You can delude the lee lube with rubbing alcohol (1 to 2 or 1 to 4 ??)
then spray the deluded lube onto the cases with a spray bottle the alcohol will evaporate and leave behind a oilly film. this film is similar to the "One shot" lube but costs just a faction of $$.
If the dies are really gooped up disassemble them completely
and clean like you would a gun barrel (minus the wire brush of course) lube lightly reassemble and re adjust them to where they were before
I clean my dies, that have been sitting a while, before reloading with them. I didn't used to do that and found out the hard way that cases get stuck and tweaked when you start sizing a batch. Once you get fresh lube up into the die then it starts to work well again. Even dies that aren't really dirty per se, they just have dried lube up in them. Why take the chance of losing/ruining some brass and not clean them?
So, I take out the primer pin stem and do like you do. Squeeze some alcohol, mineral spirit, etc. into a wadded up shop rag(paper) and wipe it all out. Note that if you use a petroleum based cleaner to make sure you clean that completely out. It degrades the non-petroleum die lubes and you can end up with a stuck case really quick doing that.
Also, FWIW, when I lube cases, I spray on Lymans in the wintertime during the cold. This is very thin lube and works well in the cold and for low pressure resizings. It also does a wonderful job of emulsifying the carbon off the cases. I wipe each case before I resize it and the crud comes right off. I then feel that I still have a clean film of lube on the case. Size it, good to go.
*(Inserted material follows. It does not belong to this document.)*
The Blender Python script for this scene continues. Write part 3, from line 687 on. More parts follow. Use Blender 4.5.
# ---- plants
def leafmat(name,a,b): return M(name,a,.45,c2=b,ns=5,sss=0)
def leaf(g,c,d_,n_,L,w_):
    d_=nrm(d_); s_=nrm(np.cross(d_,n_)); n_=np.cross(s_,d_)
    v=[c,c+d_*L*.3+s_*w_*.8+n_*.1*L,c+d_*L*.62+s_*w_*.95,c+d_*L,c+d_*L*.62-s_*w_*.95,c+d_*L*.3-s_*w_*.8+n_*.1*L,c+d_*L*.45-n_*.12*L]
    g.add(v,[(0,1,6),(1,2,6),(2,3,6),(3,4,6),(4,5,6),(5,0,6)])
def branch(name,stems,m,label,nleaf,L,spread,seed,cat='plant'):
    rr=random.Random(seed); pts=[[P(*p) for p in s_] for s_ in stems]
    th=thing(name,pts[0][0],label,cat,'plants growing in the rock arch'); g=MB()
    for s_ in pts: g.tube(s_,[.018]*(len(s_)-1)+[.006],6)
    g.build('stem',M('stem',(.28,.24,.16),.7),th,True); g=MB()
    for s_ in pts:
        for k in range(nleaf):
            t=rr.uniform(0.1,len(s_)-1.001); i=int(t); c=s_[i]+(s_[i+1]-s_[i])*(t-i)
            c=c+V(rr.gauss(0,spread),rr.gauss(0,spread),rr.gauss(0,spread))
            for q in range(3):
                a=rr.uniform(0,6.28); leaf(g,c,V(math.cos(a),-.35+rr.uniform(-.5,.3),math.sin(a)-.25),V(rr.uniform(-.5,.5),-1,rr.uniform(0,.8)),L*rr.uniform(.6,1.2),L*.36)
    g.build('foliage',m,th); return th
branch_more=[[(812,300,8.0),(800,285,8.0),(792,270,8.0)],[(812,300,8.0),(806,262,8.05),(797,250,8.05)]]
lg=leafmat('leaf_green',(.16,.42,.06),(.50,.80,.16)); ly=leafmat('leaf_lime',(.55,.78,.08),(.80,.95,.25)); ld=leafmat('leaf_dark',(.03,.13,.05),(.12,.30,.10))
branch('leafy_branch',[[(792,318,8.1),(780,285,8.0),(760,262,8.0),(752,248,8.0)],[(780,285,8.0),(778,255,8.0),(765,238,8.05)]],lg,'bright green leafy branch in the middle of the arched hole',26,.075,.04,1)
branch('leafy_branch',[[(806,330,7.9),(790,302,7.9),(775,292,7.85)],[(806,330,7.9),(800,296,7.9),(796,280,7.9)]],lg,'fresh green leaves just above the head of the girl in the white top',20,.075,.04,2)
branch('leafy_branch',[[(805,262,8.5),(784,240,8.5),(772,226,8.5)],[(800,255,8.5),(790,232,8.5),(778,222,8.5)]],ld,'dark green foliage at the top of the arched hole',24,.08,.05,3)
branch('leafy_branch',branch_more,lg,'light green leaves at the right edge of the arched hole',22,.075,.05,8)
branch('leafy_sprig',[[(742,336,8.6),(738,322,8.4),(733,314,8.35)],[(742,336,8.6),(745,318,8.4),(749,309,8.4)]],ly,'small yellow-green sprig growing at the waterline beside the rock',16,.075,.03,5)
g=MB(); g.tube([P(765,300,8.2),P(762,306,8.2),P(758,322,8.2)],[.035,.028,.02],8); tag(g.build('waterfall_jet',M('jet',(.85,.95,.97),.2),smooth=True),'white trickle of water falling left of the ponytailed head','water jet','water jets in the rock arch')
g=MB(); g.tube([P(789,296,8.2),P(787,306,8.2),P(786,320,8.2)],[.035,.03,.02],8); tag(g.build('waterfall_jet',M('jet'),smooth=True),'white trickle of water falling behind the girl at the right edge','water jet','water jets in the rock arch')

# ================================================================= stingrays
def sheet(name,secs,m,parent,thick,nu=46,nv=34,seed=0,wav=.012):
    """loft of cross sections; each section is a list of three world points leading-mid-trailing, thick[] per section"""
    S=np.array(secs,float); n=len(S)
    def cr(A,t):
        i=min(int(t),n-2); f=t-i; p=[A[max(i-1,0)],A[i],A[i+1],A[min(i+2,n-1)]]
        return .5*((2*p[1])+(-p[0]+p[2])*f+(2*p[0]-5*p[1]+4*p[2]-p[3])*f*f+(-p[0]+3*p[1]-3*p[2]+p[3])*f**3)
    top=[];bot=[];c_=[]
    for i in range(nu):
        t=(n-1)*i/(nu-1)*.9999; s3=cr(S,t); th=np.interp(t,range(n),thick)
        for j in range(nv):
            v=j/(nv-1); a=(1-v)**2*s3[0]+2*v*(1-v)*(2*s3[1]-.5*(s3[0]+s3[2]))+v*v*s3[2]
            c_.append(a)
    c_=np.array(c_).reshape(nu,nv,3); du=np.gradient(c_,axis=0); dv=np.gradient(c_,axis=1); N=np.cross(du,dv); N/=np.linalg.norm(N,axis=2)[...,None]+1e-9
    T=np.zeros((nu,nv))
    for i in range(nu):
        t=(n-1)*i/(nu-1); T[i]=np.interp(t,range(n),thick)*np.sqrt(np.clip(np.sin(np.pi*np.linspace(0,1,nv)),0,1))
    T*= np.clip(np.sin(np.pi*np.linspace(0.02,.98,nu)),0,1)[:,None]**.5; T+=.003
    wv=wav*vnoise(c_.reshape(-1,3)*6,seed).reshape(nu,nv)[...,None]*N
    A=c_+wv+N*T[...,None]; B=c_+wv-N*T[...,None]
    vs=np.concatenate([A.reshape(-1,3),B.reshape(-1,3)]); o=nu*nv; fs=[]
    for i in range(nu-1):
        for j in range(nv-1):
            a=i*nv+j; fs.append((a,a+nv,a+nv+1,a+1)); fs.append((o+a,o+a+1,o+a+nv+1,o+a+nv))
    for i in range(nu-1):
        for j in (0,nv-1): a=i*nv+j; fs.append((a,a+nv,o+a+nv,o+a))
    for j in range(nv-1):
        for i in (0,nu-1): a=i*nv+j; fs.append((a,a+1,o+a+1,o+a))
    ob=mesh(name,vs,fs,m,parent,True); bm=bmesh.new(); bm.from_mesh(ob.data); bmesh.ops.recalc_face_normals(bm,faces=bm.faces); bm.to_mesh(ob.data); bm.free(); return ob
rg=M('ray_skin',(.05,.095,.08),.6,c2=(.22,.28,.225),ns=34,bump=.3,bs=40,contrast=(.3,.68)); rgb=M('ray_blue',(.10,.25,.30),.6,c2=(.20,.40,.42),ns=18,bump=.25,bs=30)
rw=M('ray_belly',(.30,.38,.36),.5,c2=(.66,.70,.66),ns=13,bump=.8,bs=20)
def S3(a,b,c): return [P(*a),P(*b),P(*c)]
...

For high pressure resizing, i.e. .300 Win mag that had been fired either in a big chamber or semi-auto, I use RCBS on a roll pad. Some of these rounds took a LOT of force. I used this none too sparingly. Especially after I had to extract 8 cases from my die doing this. This softens carbon up as well and it's just a couple of rotations in a shop towel and the brass comes out clean. I use this lube in the summer when it's warm and full length resizing. The Lymans is a little thin in case you get a stiff case.
Its a good idea to clean them from time to time.